> _Requirement_
Print all the data, keeping every line exactly as it is.

> _Given data_
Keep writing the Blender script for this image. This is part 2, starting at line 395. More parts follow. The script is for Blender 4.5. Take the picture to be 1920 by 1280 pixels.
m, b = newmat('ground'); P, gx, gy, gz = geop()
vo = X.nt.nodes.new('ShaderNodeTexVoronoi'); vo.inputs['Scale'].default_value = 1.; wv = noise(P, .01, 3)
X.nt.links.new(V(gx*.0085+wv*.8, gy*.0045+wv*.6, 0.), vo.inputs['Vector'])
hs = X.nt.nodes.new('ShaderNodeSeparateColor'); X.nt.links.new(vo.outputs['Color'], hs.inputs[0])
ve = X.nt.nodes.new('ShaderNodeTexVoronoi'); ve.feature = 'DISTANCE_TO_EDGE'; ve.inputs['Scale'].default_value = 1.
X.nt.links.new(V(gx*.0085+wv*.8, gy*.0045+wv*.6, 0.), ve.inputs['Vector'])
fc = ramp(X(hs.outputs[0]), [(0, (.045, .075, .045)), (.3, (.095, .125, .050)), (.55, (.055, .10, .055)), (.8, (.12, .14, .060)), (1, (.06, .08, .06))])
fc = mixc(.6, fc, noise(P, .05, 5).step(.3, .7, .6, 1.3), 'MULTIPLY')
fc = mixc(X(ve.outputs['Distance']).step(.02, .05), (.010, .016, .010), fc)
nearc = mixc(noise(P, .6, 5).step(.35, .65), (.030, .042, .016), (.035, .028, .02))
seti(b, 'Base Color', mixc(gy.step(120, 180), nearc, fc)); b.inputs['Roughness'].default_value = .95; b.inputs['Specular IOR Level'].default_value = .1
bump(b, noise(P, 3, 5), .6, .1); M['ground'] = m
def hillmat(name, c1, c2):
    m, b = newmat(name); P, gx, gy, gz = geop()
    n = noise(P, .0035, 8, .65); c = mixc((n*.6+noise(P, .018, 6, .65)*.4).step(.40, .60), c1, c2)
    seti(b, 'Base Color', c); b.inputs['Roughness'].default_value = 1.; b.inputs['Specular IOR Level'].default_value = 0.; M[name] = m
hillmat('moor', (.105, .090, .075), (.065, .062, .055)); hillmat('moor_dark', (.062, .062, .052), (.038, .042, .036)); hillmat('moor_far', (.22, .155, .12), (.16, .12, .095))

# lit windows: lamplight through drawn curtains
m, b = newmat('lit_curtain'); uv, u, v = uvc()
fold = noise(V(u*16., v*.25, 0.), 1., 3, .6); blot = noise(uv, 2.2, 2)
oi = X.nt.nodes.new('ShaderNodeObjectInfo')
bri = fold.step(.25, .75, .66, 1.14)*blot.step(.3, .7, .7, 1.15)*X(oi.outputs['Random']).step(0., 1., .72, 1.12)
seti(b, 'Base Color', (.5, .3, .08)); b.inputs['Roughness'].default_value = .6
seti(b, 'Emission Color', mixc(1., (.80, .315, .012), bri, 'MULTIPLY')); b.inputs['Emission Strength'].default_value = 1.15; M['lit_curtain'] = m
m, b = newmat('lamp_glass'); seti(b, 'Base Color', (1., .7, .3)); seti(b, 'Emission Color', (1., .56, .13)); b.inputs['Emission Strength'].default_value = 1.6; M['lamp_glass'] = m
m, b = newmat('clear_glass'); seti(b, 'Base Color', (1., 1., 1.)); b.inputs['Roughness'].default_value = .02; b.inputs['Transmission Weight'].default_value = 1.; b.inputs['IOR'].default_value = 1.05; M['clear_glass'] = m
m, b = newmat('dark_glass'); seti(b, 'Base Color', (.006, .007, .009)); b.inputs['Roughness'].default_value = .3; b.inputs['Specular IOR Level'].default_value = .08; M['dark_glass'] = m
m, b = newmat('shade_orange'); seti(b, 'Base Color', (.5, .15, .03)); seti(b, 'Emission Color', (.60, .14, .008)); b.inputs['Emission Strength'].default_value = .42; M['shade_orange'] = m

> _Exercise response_
Keep writing the Blender script for this image. This is part 2, starting at line 395. More parts follow. The script is for Blender 4.5. Take the picture to be 1920 by 1280 pixels.
m, b = newmat('ground'); P, gx, gy, gz = geop()
vo = X.nt.nodes.new('ShaderNodeTexVoronoi'); vo.inputs['Scale'].default_value = 1.; wv = noise(P, .01, 3)
X.nt.links.new(V(gx*.0085+wv*.8, gy*.0045+wv*.6, 0.), vo.inputs['Vector'])
hs = X.nt.nodes.new('ShaderNodeSeparateColor'); X.nt.links.new(vo.outputs['Color'], hs.inputs[0])
ve = X.nt.nodes.new('ShaderNodeTexVoronoi'); ve.feature = 'DISTANCE_TO_EDGE'; ve.inputs['Scale'].default_value = 1.
X.nt.links.new(V(gx*.0085+wv*.8, gy*.0045+wv*.6, 0.), ve.inputs['Vector'])
fc = ramp(X(hs.outputs[0]), [(0, (.045, .075, .045)), (.3, (.095, .125, .050)), (.55, (.055, .10, .055)), (.8, (.12, .14, .060)), (1, (.06, .08, .06))])
fc = mixc(.6, fc, noise(P, .05, 5).step(.3, .7, .6, 1.3), 'MULTIPLY')
fc = mixc(X(ve.outputs['Distance']).step(.02, .05), (.010, .016, .010), fc)
nearc = mixc(noise(P, .6, 5).step(.35, .65), (.030, .042, .016), (.035, .028, .02))
seti(b, 'Base Color', mixc(gy.step(120, 180), nearc, fc)); b.inputs['Roughness'].default_value = .95; b.inputs['Specular IOR Level'].default_value = .1
bump(b, noise(P, 3, 5), .6, .1); M['ground'] = m
def hillmat(name, c1, c2):
    m, b = newmat(name); P, gx, gy, gz = geop()
    n = noise(P, .0035, 8, .65); c = mixc((n*.6+noise(P, .018, 6, .65)*.4).step(.40, .60), c1, c2)
    seti(b, 'Base Color', c); b.inputs['Roughness'].default_value = 1.; b.inputs['Specular IOR Level'].default_value = 0.; M[name] = m
hillmat('moor', (.105, .090, .075), (.065, .062, .055)); hillmat('moor_dark', (.062, .062, .052), (.038, .042, .036)); hillmat('moor_far', (.22, .155, .12), (.16, .12, .095))

# lit windows: lamplight through drawn curtains
m, b = newmat('lit_curtain'); uv, u, v = uvc()
fold = noise(V(u*16., v*.25, 0.), 1., 3, .6); blot = noise(uv, 2.2, 2)
oi = X.nt.nodes.new('ShaderNodeObjectInfo')
bri = fold.step(.25, .75, .66, 1.14)*blot.step(.3, .7, .7, 1.15)*X(oi.outputs['Random']).step(0., 1., .72, 1.12)
seti(b, 'Base Color', (.5, .3, .08)); b.inputs['Roughness'].default_value = .6
seti(b, 'Emission Color', mixc(1., (.80, .315, .012), bri, 'MULTIPLY')); b.inputs['Emission Strength'].default_value = 1.15; M['lit_curtain'] = m
m, b = newmat('lamp_glass'); seti(b, 'Base Color', (1., .7, .3)); seti(b, 'Emission Color', (1., .56, .13)); b.inputs['Emission Strength'].default_value = 1.6; M['lamp_glass'] = m
m, b = newmat('clear_glass'); seti(b, 'Base Color', (1., 1., 1.)); b.inputs['Roughness'].default_value = .02; b.inputs['Transmission Weight'].default_value = 1.; b.inputs['IOR'].default_value = 1.05; M['clear_glass'] = m
m, b = newmat('dark_glass'); seti(b, 'Base Color', (.006, .007, .009)); b.inputs['Roughness'].default_value = .3; b.inputs['Specular IOR Level'].default_value = .08; M['dark_glass'] = m
m, b = newmat('shade_orange'); seti(b, 'Base Color', (.5, .15, .03)); seti(b, 'Emission Color', (.60, .14, .008)); b.inputs['Emission Strength'].default_value = .42; M['shade_orange'] = m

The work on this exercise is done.